*Direction:*
Only the lines from the top of the listing below to the line that has "from mathutils import Vector, Matrix" should be echoed, with both ends kept and pictures left out.

*Given data:*
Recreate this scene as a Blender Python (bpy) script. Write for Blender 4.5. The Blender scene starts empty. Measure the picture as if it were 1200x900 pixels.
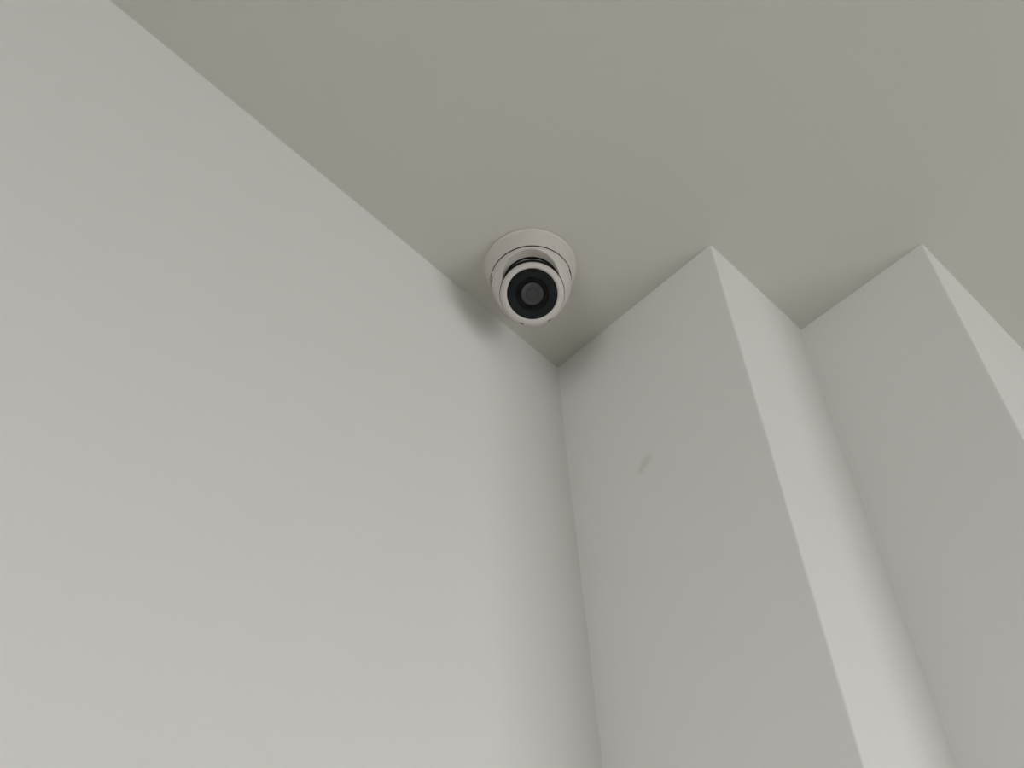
import bpy, bmesh, math
from mathutils import Vector, Matrix

# ------------------------------------------------------------------ camera
CEIL = 2.90                       # ceiling height (m)
H = 1.41                          # ceiling above the lens
COR = Vector((0.0, 0.0, CEIL))    # inner corner of the left wall, the stepped wall and the ceiling
CAM = COR - Vector((-0.46094349, 0.59674709, 1.0)) * H
PITCH, ROLL, YAW, FPX = 2.4867240703830324, -0.07062219749321395, 0.7128772917970093, 1639.478586105468

sc = bpy.context.scene
col = sc.collection
cam_data = bpy.data.cameras.new('camera')
cam_data.sensor_fit = 'HORIZONTAL'
cam_data.sensor_width = 36.0
cam_data.lens = FPX * 36.0 / 1200.0
cam_data.clip_start = 0.02
cam = bpy.data.objects.new('camera', cam_data)
cam.matrix_world = (Matrix.Translation(CAM) @ Matrix.Rotation(YAW, 4, 'Z')
                    @ Matrix.Rotation(PITCH, 4, 'X') @ Matrix.Rotation(ROLL, 4, 'Z'))
col.objects.link(cam)
sc.camera = cam

# ------------------------------------------------------------------ daylight and exposure
world = bpy.data.worlds.new('overcast_sky')
sc.world = world
world.use_nodes = True
wn = world.node_tree
bg = wn.nodes['Background']
tc_w = wn.nodes.new('ShaderNodeTexCoord')
sep_w = wn.nodes.new('ShaderNodeSeparateXYZ')
mr_w = wn.nodes.new('ShaderNodeMapRange')           # overcast sky over darker ground, hazy horizon
mr_w.interpolation_type = 'SMOOTHSTEP'
mr_w.inputs['From Min'].default_value = -0.12
mr_w.inputs['From Max'].default_value = 0.08
mix_w = wn.nodes.new('ShaderNodeMix')
mix_w.data_type = 'RGBA'
mix_w.inputs['A'].default_value = (0.52, 0.515, 0.505, 1)
mix_w.inputs['B'].default_value = (0.985, 0.985, 1.0, 1)
wn.links.new(tc_w.outputs['Generated'], sep_w.inputs[0])
wn.links.new(sep_w.outputs['Z'], mr_w.inputs['Value'])
wn.links.new(mr_w.outputs['Result'], mix_w.inputs['Factor'])
wn.links.new(mix_w.outputs['Result'], bg.inputs['Color'])
bg.inputs['Strength'].default_value = 6.8

WIN_X = 3.0                       # inner face of the window wall
WIN = (-0.2, 1.7, 0.10, 2.50)     # y0, y1, z0, z1 of the window opening
YB = -3.4                         # inner face of the wall behind the camera
FILL_WIN = (0.6, 2.1, 0.10, 2.50)     # x0, x1, z0, z1 of its unseen window, added for more light from the rear


def portal(name, sx, sy, loc, rot):
    pl = bpy.data.lights.new(name, 'AREA')
    pl.shape = 'RECTANGLE'
    pl.size, pl.size_y = sx, sy
    pl.cycles.is_portal = True
    po = bpy.data.objects.new(name, pl)
    po.location = loc
    po.rotation_euler = rot
    col.objects.link(po)


portal('window_portal', WIN[3] - WIN[2], WIN[1] - WIN[0],
       (WIN_X + 0.14, (WIN[0] + WIN[1]) / 2, (WIN[2] + WIN[3]) / 2), (0, math.radians(90), 0))
portal('window_portal', FILL_WIN[1] - FILL_WIN[0], FILL_WIN[3] - FILL_WIN[2],
       ((FILL_WIN[0] + FILL_WIN[1]) / 2, YB - 0.14, (FILL_WIN[2] + FILL_WIN[3]) / 2), (math.radians(90), 0, 0))

vs = sc.view_settings
vs.view_transform = 'Standard'
vs.look = 'None'
vs.gamma = 1.0
vs.use_curve_mapping = False
vs.exposure = 0.0
sc.cycles.max_bounces = 16
sc.cycles.diffuse_bounces = 10
sc.cycles.glossy_bounces = 4
sc.cycles.transparent_max_bounces = 8


# ------------------------------------------------------------------ materials
def material(name, rgb, rough=0.6, spec=0.5, bump=None, tint=0.0, tint_scale=3.0):
    m = bpy.data.materials.new(name)
    m.use_nodes = True
    nt = m.node_tree
    b = nt.nodes['Principled BSDF']
    b.inputs['Base Color'].default_value = (*rgb, 1)
    b.inputs['Roughness'].default_value = rough
    b.inputs['Specular IOR Level'].default_value = spec
    tc = nt.nodes.new('ShaderNodeTexCoord')
    if tint:
        n = nt.nodes.new('ShaderNodeTexNoise')
        n.inputs['Scale'].default_value = tint_scale
        n.inputs['Detail'].default_value = 3
        nt.links.new(tc.outputs['Object'], n.inputs['Vector'])
        mx = nt.nodes.new('ShaderNodeMix')
        mx.data_type = 'RGBA'
        mx.inputs['A'].default_value = (*[c * (1 - tint) for c in rgb], 1)
        mx.inputs['B'].default_value = (*[min(1, c * (1 + tint)) for c in rgb], 1)
        nt.links.new(n.outputs['Fac'], mx.inputs['Factor'])
        nt.links.new(mx.outputs['Result'], b.inputs['Base Color'])
    if bump:
        sc_, st = bump
        n2 = nt.nodes.new('ShaderNodeTexNoise')
        n2.inputs['Scale'].default_value = sc_
        n2.inputs['Detail'].default_value = 3
        nt.links.new(tc.outputs['Object'], n2.inputs['Vector'])
        bp = nt.nodes.new('ShaderNodeBump')
        bp.inputs['Strength'].default_value = st
        bp.inputs['Distance'].default_value = 0.001
        nt.links.new(n2.outputs['Fac'], bp.inputs['Height'])
        nt.links.new(bp.outputs['Normal'], b.inputs['Normal'])
    return m


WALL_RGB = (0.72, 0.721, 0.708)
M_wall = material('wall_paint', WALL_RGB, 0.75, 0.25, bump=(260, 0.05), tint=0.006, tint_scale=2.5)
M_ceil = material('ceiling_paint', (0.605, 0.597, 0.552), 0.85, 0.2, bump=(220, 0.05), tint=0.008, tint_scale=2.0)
M_floor = material('floor_oak', (0.20, 0.165, 0.125), 0.5, 0.4, tint=0.15, tint_scale=6)
M_frame = material('window_frame_paint', (0.75, 0.75, 0.74), 0.4)
M_plastic = material('white_plastic', (0.58, 0.56, 0.525), 0.42, 0.45, bump=(900, 0.03))
M_ring = material('white_face_plastic', (0.58, 0.555, 0.53), 0.38, 0.45)
M_gap = material('gap_shade_black', (0.012, 0.012, 0.012), 0.8, 0.2)  # black standing for shade inside gaps, seam and slots
M_slot = material('shadow_gap_grey', (0.05, 0.048, 0.045), 0.8, 0.2)
M_plate = material('black_sensor_plate', (0.010, 0.018, 0.022), 0.6, 0.2)
M_hood = material('lens_hood_black', (0.003, 0.005, 0.006), 0.7, 0.08)
M_lens = material('lens_grey_coating', (0.078, 0.088, 0.090), 0.30, 0.4)
M_iris = material('lens_inner_grey', (0.028, 0.033, 0.034), 0.4, 0.4)

# stain on the stepped wall's first face
M_step = material('stepped_wall_paint', WALL_RGB, 0.75, 0.25, bump=(260, 0.05), tint=0.006, tint_scale=2.5)


def add_stain(m, spots):
    nt = m.node_tree
    b = nt.nodes['Principled BSDF']
    src = b.inputs['Base Color'].links[0].from_socket
    tc = nt.nodes.new('ShaderNodeTexCoord')
    nz = nt.nodes.new('ShaderNodeTexNoise')
    nz.inputs['Scale'].default_value = 160
    nt.links.new(tc.outputs['Object'], nz.inputs['Vector'])
    total = None
    for (x, z, r, a) in spots:
        vd = nt.nodes.new('ShaderNodeVectorMath')
        vd.operation = 'DISTANCE'
        vd.inputs[1].default_value = (x, 0.0, z)
        nt.links.new(tc.outputs['Object'], vd.inputs[0])
        mr = nt.nodes.new('ShaderNodeMapRange')
        mr.interpolation_type = 'SMOOTHSTEP'
        mr.inputs['From Min'].default_value = 0.0
        mr.inputs['From Max'].default_value = r
        mr.inputs['To Min'].default_value = a
        mr.inputs['To Max'].default_value = 0.0
        nt.links.new(vd.outputs['Value'], mr.inputs['Value'])
        if total is None:
            total = mr.outputs['Result']
        else:
            ad = nt.nodes.new('ShaderNodeMath')
            ad.operation = 'MAXIMUM'
            nt.links.new(total, ad.inputs[0])
            nt.links.new(mr.outputs['Result'], ad.inputs[1])
            total = ad.outputs[0]
    mm = nt.nodes.new('ShaderNodeMath')
    mm.operation = 'MULTIPLY'
    nt.links.new(total, mm.inputs[0])
    m2 = nt.nodes.new('ShaderNodeMapRange')
    m2.inputs['From Min'].default_value = 0.2
    m2.inputs['From Max'].default_value = 0.8
    m2.inputs['To Min'].default_value = 0.75
    m2.inputs['To Max'].default_value = 1.25
    nt.links.new(nz.outputs['Fac'], m2.inputs['Value'])
    nt.links.new(m2.outputs['Result'], mm.inputs[1])
    mx = nt.nodes.new('ShaderNodeMix')
    mx.data_type = 'RGBA'
    mx.inputs['B'].default_value = (0.40, 0.36, 0.22, 1)
    nt.links.new(src, mx.inputs['A'])
    nt.links.new(mm.outputs[0], mx.inputs['Factor'])
    nt.links.new(mx.outputs['Result'], b.inputs['Base Color'])


add_stain(M_step, [(0.1085, CEIL - 0.2695, 0.012, 0.26), (0.1035, CEIL - 0.2735, 0.011, 0.34),
                   (0.0985, CEIL - 0.2785, 0.010, 0.26)])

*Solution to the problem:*
Recreate this scene as a Blender Python (bpy) script. Write for Blender 4.5. The Blender scene starts empty. Measure the picture as if it were 1200x900 pixels.
import bpy, bmesh, math
from mathutils import Vector, Matrix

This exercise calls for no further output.